Le retour de la guerre en Europe est accompagné d’un sentiment partagé par plusieurs commentateurs, historiens et spécialistes de la guerre, que tout était là pour qu’on puisse savoir que cette guerre allait se déclencher. Dans une récente édition spéciale de Studio Lacan [1], Stéphane Audoin-Rouzeau l’a brillamment démontré. On n’a jamais vu dans l’histoire, a-t-il dit, une puissance militaire considérable comme la Russie rassembler cent cinquante mille soldats à la frontière d’un autre pays, sans les lancer à l’assaut [2]. On pourrait aussi mentionner d’autres signes avant-coureurs. La déclaration de Vladimir Poutine, en 1999, concernant le sort qui sera réservé aux terroristes tchétchènes : « on ira les buter jusque dans les chiottes », suivie de la guerre et des violences perpétrées en Tchétchénie, montrent bien que les menaces proférées par le président russe ne sont pas une parole vaine.

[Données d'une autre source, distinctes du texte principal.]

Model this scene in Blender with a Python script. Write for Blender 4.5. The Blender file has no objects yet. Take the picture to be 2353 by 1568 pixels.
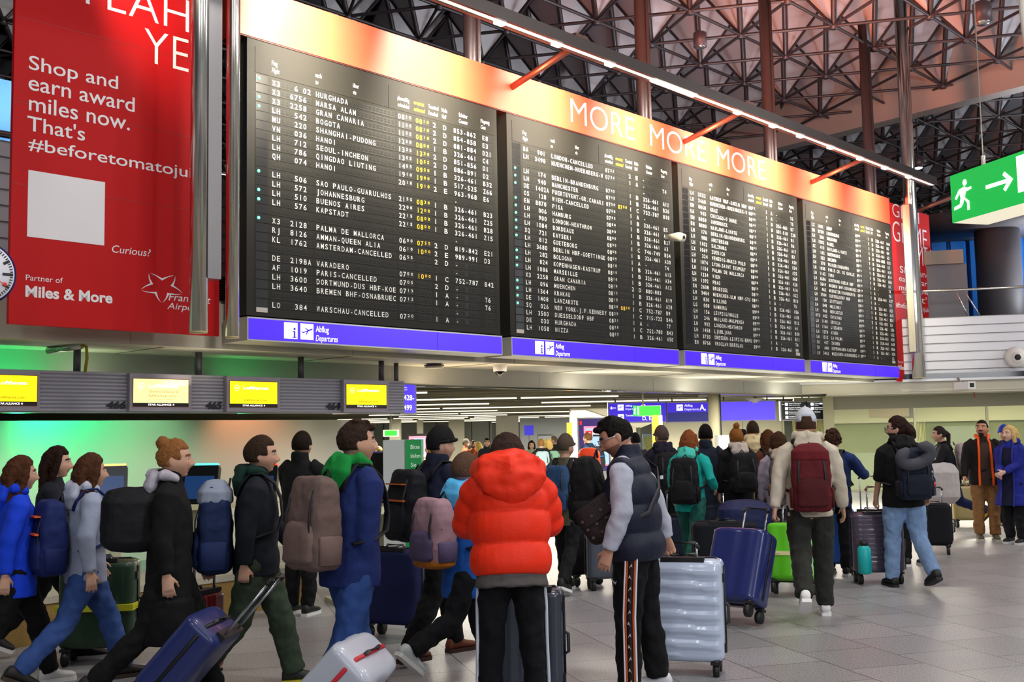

Par ailleurs, dans ses discours qui précédaient la guerre, Poutine proférait des menaces à peine voilées d’envahir l’Ukraine afin de rétablir ce qui serait selon lui une vérité historique[3].
Ce refus de voir émerger le réel de la guerre dépendrait d’une absence d’un signifiant de la mort dans l’inconscient, qui entretient une croyance à l’immortalité [4].
Pourtant, aux côtés des horreurs de la guerre, cette dernière est aussi source de quelques illusions réconfortantes. S. Audoin-Rouzeau faisait la distinction entre le temps de guerre et le temps de paix. Ces deux temps, disait-il, relèvent de rationalités différentes [5]. C’est par un consentement à la guerre [6] que s’opère chez un peuple-sujet ce passage entre les deux temps. Portés par un élan de fraternité, les partis politiques cessent leurs querelles, l’épicier du coin devient tireur d’élite, l’avocate devient parachutiste, le professeur d’université se retrouve à conduire un char. Freud notait qu’en temps de guerre les névroses reculent. Toute personne qui a vécu la guerre connaît cet effet salutaire sur le psychisme et sur le lien social. Les hôpitaux psychiatriques se vident, les sans-abri sont accueillis, la solidarité est au zénith.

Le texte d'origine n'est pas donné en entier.